Gawker Media: We're Where the Boys Are
The company scores its first exclusive ad deal and its biggest yet.
The company scores its first exclusive ad deal and its biggest yet.
Blog network Gawker Media has geared up to grab the interest of young men and the advertisers who want to reach them. To do so, the company has launched three new blogs — Jalopnik, Kotaku and Screenhead.
Jalopnik, which features content about cars, launches with an exclusive sponsorship from Audi that’s believed to be the biggest yet for the fledgling publishing company, whose other sites include Gawker, Wonkette and Gizmodo. Launch advertisers for Kotaku, a gaming site, and Screenhead, about TV and Web entertainment, include Second Life, GameFly and CNET.
Gawker Media’s most prominent competitor, Weblogs Inc., already publishes a site about cars, Autoblog, and several about gaming.
“We had these sites in our launch plan, but one thing that was becoming more and more evident was that we had a shortage of inventory, especially in sites aimed at young upscale males,” said Nick Denton, CEO of Gawker Media. “Even though our sites skew toward 18 to 34 and male, and are considerably upscale, it still wasn’t enough. We found ourselves sold out of sites like Gizmodo.”
The deal with Audi, which Denton describes as “the most significant advertiser so far,” has the carmaker’s logo and signature font splashed widely across the Jalopnik site. Audi’s signature interlocking circles appear twice in the Jalopnik logo itself. They, and the Audi name, also appear in the header graphic that delineates one day’s postings from the next. The tagline “Never Follow audiusa.com” is also a part of the graphic. A launch party for the new sites will be held at the Audi showroom in Manhattan, Denton said. The exclusive sponsorship is expected to run at least through the end of the year.
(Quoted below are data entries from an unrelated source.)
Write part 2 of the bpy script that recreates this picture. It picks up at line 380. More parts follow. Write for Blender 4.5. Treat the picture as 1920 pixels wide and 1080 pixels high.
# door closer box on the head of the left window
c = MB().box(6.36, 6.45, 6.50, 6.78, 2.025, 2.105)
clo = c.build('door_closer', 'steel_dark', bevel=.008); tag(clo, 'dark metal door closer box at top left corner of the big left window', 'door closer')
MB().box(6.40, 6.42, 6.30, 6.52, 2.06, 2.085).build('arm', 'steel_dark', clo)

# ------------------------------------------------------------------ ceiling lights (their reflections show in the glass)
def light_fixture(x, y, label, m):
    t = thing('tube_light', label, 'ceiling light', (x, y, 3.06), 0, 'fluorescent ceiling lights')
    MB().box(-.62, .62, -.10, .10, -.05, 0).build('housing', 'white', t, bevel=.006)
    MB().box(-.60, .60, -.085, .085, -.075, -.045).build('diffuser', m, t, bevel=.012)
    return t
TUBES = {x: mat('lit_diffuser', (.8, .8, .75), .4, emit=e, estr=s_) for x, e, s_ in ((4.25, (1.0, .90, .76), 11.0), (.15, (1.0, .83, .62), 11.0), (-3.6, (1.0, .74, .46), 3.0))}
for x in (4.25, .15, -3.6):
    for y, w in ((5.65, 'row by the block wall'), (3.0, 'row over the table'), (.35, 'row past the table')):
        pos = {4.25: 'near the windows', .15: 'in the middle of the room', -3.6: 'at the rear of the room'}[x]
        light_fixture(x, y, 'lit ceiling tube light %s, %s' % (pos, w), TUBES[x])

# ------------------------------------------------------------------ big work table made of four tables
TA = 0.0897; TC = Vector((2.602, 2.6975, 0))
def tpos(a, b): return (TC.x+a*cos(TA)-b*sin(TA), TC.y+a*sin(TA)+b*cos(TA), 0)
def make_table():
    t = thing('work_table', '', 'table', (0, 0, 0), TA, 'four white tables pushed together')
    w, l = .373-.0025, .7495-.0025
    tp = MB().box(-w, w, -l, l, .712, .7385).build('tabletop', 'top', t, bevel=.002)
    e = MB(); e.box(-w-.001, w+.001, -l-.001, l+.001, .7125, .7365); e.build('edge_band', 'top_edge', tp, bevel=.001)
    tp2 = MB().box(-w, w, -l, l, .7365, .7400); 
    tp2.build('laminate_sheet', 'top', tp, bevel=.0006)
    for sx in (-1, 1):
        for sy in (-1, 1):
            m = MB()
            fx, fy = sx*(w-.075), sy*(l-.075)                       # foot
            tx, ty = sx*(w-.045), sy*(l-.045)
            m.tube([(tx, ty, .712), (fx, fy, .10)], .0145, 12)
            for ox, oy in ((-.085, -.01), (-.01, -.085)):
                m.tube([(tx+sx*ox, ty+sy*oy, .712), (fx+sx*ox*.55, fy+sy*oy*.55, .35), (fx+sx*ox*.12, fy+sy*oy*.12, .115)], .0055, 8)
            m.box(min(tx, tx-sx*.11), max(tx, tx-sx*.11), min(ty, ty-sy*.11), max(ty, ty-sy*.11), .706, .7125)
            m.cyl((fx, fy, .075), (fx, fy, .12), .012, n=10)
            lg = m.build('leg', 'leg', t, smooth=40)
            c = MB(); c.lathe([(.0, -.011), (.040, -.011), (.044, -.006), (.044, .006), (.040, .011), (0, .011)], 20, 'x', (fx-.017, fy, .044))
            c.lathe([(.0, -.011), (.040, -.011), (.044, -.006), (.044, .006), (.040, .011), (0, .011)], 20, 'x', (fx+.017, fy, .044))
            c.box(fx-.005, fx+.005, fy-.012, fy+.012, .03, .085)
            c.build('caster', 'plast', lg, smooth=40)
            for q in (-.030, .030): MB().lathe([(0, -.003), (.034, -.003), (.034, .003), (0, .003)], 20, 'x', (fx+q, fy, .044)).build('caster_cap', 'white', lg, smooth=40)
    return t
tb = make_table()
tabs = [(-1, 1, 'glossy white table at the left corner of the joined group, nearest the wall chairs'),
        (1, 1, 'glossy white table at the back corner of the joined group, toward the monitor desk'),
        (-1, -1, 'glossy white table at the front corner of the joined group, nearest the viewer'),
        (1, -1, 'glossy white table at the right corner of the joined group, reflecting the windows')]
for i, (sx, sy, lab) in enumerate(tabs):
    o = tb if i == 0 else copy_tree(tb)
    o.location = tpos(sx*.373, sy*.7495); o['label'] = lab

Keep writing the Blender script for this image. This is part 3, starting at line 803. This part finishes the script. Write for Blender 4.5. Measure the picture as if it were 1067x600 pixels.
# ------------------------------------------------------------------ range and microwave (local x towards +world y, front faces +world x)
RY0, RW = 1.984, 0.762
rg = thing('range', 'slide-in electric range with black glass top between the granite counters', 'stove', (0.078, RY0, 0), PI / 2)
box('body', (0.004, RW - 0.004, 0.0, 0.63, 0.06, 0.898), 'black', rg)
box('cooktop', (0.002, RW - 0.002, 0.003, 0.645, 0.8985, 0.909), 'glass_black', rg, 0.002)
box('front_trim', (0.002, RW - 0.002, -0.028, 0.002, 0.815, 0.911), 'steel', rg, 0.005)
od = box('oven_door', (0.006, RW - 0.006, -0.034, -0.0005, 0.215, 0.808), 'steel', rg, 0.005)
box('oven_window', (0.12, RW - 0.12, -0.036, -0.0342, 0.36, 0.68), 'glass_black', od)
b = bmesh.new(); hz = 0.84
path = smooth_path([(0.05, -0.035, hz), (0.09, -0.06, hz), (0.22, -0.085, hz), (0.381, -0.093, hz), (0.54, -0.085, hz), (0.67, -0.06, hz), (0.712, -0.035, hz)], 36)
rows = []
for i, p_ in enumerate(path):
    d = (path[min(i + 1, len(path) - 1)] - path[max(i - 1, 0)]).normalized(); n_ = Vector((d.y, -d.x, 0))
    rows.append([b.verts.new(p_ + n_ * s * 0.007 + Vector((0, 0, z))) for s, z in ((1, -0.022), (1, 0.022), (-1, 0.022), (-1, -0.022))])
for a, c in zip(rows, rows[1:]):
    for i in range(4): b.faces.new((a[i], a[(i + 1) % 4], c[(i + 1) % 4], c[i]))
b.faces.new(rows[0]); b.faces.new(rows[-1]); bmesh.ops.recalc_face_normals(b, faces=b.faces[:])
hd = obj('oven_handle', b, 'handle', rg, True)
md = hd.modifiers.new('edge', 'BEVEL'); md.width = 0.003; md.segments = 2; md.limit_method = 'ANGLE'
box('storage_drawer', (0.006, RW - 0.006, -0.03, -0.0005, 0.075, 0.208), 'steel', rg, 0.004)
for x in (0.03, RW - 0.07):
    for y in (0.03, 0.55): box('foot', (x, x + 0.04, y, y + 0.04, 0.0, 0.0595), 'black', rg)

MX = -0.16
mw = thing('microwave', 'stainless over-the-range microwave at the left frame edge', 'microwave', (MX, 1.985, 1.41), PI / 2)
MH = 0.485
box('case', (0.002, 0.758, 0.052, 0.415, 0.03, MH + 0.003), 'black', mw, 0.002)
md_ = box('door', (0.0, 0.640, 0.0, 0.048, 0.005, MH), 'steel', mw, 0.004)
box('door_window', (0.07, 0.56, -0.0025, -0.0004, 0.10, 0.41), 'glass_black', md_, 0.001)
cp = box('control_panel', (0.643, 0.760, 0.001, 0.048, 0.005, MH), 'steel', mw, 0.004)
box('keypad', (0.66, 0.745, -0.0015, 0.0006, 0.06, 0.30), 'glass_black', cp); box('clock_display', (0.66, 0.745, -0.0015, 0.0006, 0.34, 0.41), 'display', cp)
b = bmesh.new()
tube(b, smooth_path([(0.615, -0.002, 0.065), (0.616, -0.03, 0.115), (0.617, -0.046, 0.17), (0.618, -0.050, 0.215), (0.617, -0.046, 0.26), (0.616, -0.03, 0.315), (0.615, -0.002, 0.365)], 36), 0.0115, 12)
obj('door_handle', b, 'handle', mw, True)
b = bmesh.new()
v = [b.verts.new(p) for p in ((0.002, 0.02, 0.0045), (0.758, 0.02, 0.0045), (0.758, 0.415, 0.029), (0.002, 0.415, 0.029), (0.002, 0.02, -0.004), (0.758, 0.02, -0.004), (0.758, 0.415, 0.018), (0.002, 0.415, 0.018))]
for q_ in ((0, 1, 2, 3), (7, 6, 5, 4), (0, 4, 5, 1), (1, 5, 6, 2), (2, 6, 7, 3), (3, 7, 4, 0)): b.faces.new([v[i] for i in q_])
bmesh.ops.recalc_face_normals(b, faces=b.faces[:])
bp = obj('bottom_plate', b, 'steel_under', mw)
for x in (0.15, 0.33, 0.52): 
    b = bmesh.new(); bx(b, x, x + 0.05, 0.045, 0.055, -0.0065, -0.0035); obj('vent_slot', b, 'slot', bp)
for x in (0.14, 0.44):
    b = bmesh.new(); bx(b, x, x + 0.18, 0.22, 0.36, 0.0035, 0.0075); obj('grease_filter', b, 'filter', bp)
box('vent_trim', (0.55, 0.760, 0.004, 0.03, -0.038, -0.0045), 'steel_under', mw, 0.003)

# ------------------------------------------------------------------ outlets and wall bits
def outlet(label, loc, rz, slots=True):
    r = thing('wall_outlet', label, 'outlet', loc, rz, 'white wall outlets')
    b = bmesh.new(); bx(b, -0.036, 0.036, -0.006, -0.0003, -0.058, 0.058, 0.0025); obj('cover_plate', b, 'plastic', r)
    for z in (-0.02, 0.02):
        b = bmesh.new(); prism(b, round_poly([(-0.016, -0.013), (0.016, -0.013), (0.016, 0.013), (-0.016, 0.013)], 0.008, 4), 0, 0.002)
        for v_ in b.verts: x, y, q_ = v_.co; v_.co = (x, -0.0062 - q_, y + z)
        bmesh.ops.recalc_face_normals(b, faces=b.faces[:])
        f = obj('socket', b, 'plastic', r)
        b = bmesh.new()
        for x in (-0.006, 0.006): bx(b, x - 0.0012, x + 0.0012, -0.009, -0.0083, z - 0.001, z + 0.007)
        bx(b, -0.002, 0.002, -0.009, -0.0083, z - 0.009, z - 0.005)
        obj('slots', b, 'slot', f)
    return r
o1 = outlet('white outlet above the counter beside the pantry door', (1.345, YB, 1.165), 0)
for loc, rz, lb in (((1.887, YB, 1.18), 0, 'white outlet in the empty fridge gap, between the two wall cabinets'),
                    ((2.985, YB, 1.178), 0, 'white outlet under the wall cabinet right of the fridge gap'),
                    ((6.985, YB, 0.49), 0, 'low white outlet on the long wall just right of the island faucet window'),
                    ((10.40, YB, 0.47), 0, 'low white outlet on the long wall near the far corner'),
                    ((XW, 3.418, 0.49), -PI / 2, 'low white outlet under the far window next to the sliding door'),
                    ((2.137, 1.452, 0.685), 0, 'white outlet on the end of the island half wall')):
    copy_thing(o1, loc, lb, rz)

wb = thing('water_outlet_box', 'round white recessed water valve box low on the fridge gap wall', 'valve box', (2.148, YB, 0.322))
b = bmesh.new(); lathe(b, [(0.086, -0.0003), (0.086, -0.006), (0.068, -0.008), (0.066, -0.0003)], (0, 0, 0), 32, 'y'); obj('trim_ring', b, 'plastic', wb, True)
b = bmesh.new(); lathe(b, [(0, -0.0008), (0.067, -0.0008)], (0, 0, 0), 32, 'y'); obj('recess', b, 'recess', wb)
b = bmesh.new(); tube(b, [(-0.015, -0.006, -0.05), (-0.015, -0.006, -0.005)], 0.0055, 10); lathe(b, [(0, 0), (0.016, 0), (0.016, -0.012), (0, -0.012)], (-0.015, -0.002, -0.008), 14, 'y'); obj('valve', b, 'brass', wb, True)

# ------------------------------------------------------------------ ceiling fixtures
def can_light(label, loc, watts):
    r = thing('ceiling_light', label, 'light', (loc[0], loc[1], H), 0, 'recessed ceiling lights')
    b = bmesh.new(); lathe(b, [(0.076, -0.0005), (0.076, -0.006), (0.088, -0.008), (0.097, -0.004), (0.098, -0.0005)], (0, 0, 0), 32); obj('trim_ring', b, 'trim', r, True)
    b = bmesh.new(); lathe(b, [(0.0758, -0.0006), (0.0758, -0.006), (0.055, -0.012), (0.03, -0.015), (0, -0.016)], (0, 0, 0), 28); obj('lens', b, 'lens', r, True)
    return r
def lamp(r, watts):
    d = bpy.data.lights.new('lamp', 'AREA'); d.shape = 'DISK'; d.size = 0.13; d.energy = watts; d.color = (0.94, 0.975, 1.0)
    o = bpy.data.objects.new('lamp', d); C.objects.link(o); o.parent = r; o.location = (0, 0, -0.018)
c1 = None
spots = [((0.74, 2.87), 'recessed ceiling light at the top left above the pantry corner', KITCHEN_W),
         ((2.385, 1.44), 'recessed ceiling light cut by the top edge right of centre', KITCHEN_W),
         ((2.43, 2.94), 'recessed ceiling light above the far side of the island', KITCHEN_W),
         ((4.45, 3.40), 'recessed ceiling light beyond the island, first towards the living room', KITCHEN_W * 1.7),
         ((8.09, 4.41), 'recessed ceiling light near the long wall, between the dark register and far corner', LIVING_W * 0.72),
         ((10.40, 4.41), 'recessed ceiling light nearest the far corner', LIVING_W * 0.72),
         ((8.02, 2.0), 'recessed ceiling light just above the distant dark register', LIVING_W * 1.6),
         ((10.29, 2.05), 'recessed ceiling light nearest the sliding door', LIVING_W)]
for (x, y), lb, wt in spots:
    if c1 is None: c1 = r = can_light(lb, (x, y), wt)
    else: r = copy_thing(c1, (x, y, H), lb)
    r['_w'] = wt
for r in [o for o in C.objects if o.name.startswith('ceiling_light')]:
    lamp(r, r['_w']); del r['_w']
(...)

Though advertising is deeply integrated into the new site, it’s just one step short of the custom publishing jobs Gawker Media has done previously. The company launched a blog for Nike’s Art of Speed campaign and created the A Dirty Shame blog for director John Waters’ most recent film.
The new sites are designed mostly to better deliver Gawker Media’s most popular ad units: a 720 x 90 leaderboard, a 120 x 600 skyscraper and a 300 x 250 rectangle. Unlike many blogs, Gawker has not focused exclusively on text links and isn’t yet exploring ads in its Web feeds. Instead it works to get the click and display more graphic ads.
Denton says advertisers are turning to the Web in general and blogs in particular because young men are spending more time on cable TV, on gaming, and online.
“There’s a limit to how much inventory on Comedy Central someone can buy, and the computer game audience is notoriously hard to market to. The medium just doesn’t lend itself well to advertising,” said Denton. “Which leaves online. It just happens that Weblogs are the youngest, fastest growing and most influential of the online sites.”
Jalopnik’s editor, Mike Spinelli, is a blogger for Lasagnafarm.com. Kotaku will be written by Matt Gallant, who has guest blogged on Gizmodo. Screenhead’s writer goes by the pseudonym Dong Resin.
The launch of the sites will be supported by an ad campaign that will run on other blogs and sites like Nerve, College Humor and Fark. The new properties will also be promoted across all of Gawker Media’s other sites.